Looking to the future
Only the grave of the Hackney-born John Adams, who was the last male survivor of Pitcairn’s violent inception, can be seen today. The other mutineers’ remains were never found. By 1793, Pitcairn’s society had erupted in civil war; the Tahitian men brought to the island killed five mutineers in one day, including Christian, before they turned on each other. When Edward Young died in 1800, it left Adams alone with nine women and around two-dozen children.
I walked to where Adams’ headstone was enclosed by a picket fence. The weathered engraving is unreadable but he died naturally in 1829 and is buried alongside Teio, his Tahitian wife, and daughter, Hannah.
By then, Adams had become the island’s father figure, yet with his death Pitcairn endured more hard years. The population was wholly relocated 6,000-kilometres away by Britain to Norfolk Island in 1856 owing to few resources. Two of the descendents’ families, the Youngs and the Christians, returned soon after, to form the nucleus of today’s island names, alongside the Warrens. The Adams never came back.
I met a Warren descendent, 57-year-old island songwriter Meralda, at the Pulau School. I listened to her teaching the children local songs. Possessing an encyclopaedic knowledge of her ancestry, Meralda explained her forebear, Samuel Warren, a whaler by trade, emanated from the USA and arrived on Pitcairn in 1864.
“The Warrens can be traced to the Pilgrims’ Mayflower in 1620,” she explained. Then, offering a different perspective on her ancestry, she added: “I’m the 6th and 7th Bounty generation of the Tahitian women Teio, Toofaiti and Vahineatua. We forget that without those women there would be no Pitcairn society.”
She, too, worries about their future lineage: “These four children are so precious because we’re all getting older. We’ve had people apply to live here but they’ve never arrived.” Yet I imagined breaking into such a close-knit society so intertwined by history must be difficult.

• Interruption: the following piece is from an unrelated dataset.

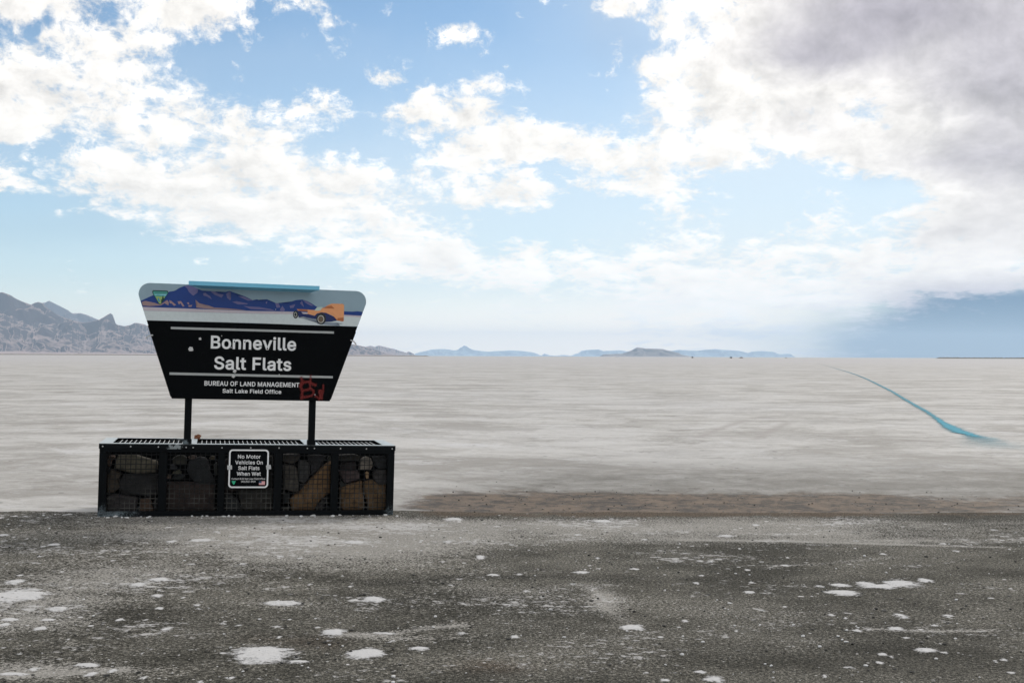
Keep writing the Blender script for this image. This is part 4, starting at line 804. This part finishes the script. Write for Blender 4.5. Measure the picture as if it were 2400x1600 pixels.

Adrianna Christian’s communal birthday dinner in Adamstown that evening reflected the best of island life and featured delicacies like pineapple bread. The whole island turned out, and I felt privileged to gatecrash this age-old community gathering. Yet seeing everybody reinforced how time is against Pitcairn. Soon, Ryan Christian would leave for New Zealand to continue his education, and Nadine won’t be encouraging him to return.
“This is an idyllic place for a child but not real life. There’s little in the way of jobs for our children,” she lamented.